> _THE PROBLEM_: Beginning with the first line of the data below, reproduce every line unchanged, ending with the line that holds "[.26, .22, .1], 9);".

>> Begin DATASET EXCERPT

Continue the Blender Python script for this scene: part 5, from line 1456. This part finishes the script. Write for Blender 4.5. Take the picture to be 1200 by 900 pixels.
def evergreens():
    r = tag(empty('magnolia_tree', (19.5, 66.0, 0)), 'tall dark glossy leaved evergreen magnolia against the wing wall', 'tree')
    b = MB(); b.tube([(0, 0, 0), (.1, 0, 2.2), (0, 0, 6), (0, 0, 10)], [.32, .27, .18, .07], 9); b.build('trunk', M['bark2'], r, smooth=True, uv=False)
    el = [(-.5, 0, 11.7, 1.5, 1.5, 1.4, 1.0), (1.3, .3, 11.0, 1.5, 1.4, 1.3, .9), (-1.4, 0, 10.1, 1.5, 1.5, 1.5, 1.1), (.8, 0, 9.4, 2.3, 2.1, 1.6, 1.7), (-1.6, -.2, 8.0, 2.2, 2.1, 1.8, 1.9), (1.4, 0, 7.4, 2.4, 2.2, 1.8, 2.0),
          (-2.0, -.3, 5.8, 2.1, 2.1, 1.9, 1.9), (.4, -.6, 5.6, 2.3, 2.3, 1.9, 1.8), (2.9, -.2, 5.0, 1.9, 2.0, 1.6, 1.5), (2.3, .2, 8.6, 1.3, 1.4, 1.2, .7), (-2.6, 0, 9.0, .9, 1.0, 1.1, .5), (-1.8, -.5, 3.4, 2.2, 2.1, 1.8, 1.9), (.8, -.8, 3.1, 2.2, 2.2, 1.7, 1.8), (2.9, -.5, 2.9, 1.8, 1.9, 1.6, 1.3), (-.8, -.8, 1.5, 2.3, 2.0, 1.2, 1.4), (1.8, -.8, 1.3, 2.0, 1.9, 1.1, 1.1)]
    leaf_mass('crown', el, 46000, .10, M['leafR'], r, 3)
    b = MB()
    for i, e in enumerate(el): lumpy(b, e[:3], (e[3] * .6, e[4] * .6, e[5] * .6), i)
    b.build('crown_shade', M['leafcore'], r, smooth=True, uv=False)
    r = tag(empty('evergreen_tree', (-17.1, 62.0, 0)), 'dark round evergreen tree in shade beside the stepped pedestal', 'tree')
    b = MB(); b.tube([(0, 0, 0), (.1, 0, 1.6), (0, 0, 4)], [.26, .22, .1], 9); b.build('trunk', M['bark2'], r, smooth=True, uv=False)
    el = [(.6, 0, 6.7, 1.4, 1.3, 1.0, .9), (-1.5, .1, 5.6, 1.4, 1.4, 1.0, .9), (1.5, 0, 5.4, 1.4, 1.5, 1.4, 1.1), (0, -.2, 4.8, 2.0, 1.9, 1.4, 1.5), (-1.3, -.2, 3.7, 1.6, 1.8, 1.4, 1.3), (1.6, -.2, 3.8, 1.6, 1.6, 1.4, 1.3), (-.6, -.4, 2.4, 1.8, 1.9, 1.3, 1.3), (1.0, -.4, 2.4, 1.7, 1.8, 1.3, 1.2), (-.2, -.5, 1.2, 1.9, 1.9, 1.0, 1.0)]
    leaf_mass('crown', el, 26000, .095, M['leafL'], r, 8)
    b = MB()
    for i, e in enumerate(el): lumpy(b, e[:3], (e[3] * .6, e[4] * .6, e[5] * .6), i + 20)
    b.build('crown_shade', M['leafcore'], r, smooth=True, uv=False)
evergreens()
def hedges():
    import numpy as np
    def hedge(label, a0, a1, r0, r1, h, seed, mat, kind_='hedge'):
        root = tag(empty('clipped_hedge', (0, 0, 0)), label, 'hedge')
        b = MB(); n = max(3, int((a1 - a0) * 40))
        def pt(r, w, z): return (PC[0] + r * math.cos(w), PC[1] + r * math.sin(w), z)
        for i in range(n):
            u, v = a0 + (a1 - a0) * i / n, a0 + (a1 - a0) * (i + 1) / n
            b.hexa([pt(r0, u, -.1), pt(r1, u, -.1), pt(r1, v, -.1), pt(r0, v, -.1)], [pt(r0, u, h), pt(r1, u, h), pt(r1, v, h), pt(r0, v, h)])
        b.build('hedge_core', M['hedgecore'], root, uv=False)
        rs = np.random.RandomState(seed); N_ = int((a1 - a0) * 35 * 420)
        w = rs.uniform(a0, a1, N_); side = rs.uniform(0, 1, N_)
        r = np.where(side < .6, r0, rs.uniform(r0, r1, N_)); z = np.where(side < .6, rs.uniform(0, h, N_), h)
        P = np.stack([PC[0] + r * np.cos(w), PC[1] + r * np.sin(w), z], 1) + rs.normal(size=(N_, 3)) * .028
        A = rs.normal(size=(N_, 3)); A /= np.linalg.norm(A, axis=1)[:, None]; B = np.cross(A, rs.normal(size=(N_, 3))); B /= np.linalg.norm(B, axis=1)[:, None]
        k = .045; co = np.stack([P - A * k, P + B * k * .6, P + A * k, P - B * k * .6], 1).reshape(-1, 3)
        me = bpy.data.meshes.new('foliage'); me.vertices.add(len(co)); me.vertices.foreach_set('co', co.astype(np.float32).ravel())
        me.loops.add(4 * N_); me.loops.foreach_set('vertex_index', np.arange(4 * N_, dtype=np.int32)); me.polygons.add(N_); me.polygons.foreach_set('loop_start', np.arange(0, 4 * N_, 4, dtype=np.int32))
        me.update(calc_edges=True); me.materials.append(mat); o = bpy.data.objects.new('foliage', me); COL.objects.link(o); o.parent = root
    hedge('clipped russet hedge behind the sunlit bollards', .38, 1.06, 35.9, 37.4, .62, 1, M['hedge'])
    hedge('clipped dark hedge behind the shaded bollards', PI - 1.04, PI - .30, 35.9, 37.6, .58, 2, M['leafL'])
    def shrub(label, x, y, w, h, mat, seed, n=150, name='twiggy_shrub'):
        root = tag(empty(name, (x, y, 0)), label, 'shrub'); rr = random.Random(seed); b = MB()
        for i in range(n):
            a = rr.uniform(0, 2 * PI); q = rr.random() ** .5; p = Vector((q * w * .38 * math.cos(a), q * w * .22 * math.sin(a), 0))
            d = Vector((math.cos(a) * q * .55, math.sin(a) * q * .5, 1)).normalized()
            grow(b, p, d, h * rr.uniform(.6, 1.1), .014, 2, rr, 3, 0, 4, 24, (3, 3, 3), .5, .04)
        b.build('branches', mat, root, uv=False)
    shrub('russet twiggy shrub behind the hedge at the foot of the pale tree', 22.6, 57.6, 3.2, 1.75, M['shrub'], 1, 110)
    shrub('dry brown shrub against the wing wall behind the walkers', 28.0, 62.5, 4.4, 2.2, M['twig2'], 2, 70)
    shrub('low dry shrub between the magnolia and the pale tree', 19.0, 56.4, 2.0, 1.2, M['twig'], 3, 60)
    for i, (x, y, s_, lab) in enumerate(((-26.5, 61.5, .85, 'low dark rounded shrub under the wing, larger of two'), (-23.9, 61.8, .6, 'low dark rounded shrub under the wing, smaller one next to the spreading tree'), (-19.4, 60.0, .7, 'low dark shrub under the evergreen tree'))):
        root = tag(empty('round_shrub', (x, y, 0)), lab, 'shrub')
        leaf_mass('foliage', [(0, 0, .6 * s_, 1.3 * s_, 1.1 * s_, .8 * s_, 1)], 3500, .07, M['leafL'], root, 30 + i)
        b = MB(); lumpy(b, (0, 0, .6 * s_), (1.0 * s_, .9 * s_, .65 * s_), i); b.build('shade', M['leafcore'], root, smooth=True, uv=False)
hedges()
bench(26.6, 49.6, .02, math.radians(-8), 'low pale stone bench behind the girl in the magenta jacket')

>> End DATASET EXCERPT

> _SOLUTION_:
Continue the Blender Python script for this scene: part 5, from line 1456. This part finishes the script. Write for Blender 4.5. Take the picture to be 1200 by 900 pixels.
def evergreens():
    r = tag(empty('magnolia_tree', (19.5, 66.0, 0)), 'tall dark glossy leaved evergreen magnolia against the wing wall', 'tree')
    b = MB(); b.tube([(0, 0, 0), (.1, 0, 2.2), (0, 0, 6), (0, 0, 10)], [.32, .27, .18, .07], 9); b.build('trunk', M['bark2'], r, smooth=True, uv=False)
    el = [(-.5, 0, 11.7, 1.5, 1.5, 1.4, 1.0), (1.3, .3, 11.0, 1.5, 1.4, 1.3, .9), (-1.4, 0, 10.1, 1.5, 1.5, 1.5, 1.1), (.8, 0, 9.4, 2.3, 2.1, 1.6, 1.7), (-1.6, -.2, 8.0, 2.2, 2.1, 1.8, 1.9), (1.4, 0, 7.4, 2.4, 2.2, 1.8, 2.0),
          (-2.0, -.3, 5.8, 2.1, 2.1, 1.9, 1.9), (.4, -.6, 5.6, 2.3, 2.3, 1.9, 1.8), (2.9, -.2, 5.0, 1.9, 2.0, 1.6, 1.5), (2.3, .2, 8.6, 1.3, 1.4, 1.2, .7), (-2.6, 0, 9.0, .9, 1.0, 1.1, .5), (-1.8, -.5, 3.4, 2.2, 2.1, 1.8, 1.9), (.8, -.8, 3.1, 2.2, 2.2, 1.7, 1.8), (2.9, -.5, 2.9, 1.8, 1.9, 1.6, 1.3), (-.8, -.8, 1.5, 2.3, 2.0, 1.2, 1.4), (1.8, -.8, 1.3, 2.0, 1.9, 1.1, 1.1)]
    leaf_mass('crown', el, 46000, .10, M['leafR'], r, 3)
    b = MB()
    for i, e in enumerate(el): lumpy(b, e[:3], (e[3] * .6, e[4] * .6, e[5] * .6), i)
    b.build('crown_shade', M['leafcore'], r, smooth=True, uv=False)
    r = tag(empty('evergreen_tree', (-17.1, 62.0, 0)), 'dark round evergreen tree in shade beside the stepped pedestal', 'tree')
    b = MB(); b.tube([(0, 0, 0), (.1, 0, 1.6), (0, 0, 4)], [.26, .22, .1], 9); b.build('trunk', M['bark2'], r, smooth=True, uv=False)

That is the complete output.